Where do we go from here?

With oil currently trading not far off cash costs, the scope for downside would appear modest, although it is worth bearing in mind that there can be a lag between changes in production and movements in the oil price.

As we move through 2015, the physical surplus should continue to build as (deep water) projects with longer lead times come into production and shorter term shale growth continues because of factors such as hedging pre-drilled well inventory.

However, with demand growth at about 1 million barrels per year this surplus should not last long. As we move into 2016 we expect that markets should begin to move back into deficit and prices should start to revert gradually to a level incentivising new production.

In our view, the resource additions from shale plays over recent years can more than satisfy future demand for the foreseeable future and consequently even in a bullish scenario we are looking at a rebound which should be capped at around USD 65.

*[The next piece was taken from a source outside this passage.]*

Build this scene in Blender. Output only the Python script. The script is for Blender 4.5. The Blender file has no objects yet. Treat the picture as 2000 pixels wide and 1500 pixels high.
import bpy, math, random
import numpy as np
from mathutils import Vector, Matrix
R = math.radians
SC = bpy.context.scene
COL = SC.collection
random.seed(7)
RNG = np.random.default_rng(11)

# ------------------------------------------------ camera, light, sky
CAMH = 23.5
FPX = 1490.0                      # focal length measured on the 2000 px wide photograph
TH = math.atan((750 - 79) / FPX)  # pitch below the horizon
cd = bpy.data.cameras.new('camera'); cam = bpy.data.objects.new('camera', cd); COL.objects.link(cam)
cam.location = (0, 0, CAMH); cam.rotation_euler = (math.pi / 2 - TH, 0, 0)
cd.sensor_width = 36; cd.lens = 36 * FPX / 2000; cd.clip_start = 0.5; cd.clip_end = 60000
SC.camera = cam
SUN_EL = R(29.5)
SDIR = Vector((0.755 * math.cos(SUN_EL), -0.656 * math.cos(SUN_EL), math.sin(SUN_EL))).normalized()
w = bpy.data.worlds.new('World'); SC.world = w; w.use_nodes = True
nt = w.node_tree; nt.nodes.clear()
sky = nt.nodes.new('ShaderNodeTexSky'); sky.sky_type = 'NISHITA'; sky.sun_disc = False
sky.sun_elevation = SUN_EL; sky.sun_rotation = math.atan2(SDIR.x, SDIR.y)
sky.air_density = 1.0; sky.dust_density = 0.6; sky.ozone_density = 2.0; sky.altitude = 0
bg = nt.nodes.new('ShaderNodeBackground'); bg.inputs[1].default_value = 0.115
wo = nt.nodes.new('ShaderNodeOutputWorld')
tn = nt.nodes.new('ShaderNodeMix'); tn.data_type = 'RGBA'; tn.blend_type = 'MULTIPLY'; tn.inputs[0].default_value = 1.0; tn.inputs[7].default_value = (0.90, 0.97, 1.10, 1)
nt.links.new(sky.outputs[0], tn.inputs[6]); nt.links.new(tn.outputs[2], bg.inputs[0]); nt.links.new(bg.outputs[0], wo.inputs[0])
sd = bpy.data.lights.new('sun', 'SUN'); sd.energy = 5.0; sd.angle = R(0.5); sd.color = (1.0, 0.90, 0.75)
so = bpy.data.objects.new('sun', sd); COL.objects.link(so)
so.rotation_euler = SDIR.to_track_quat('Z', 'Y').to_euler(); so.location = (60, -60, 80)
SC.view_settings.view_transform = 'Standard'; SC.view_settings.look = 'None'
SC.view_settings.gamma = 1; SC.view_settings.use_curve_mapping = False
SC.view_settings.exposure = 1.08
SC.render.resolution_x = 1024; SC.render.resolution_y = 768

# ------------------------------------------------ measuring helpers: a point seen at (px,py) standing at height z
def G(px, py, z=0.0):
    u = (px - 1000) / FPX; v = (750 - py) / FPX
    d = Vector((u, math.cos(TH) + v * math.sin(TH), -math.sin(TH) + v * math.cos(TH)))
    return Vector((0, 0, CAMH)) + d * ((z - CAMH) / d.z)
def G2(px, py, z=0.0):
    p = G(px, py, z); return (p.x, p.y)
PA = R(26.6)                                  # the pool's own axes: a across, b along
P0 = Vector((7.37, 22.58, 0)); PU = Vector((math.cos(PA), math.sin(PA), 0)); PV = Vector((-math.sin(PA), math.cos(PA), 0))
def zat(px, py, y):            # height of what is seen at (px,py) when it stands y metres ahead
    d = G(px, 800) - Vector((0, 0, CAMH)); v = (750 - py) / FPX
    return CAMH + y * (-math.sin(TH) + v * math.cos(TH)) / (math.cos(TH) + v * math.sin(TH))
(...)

But two factors are crucial for this eventuality to materialise: Firstly, continued geopolitical difficulty in Libya and Iran (where there are a potential two million bpd which could come to the market) and secondly, Saudi Arabia not choosing to increase production. Were either of these cases to occur we would be dealing with a far more prolonged period of weakness.


We expect oil prices to be capped at c.USD 55 (for a barrel of WTI) for the first half of 2015. Once physical markets begin tightening in 2016 we anticipate prices starting to normalise towards their longer-run incentive price level, which we see at around USD 65. However, any price normalisation will likely be gradual considering the by-then large inventory overhang from the 2014/15 episode.

Additionally, in consequence of today’s excess supply, prices need to incentivise storage, which results in a large negative roll-yield for long-oil investors. Given this, we believe it is also too early to build strategic long oil exposure.

[1] A stripper well is an oil well that is nearing the end of its econo-mically useful life. US stripper production was c.950 k bpd in 2009.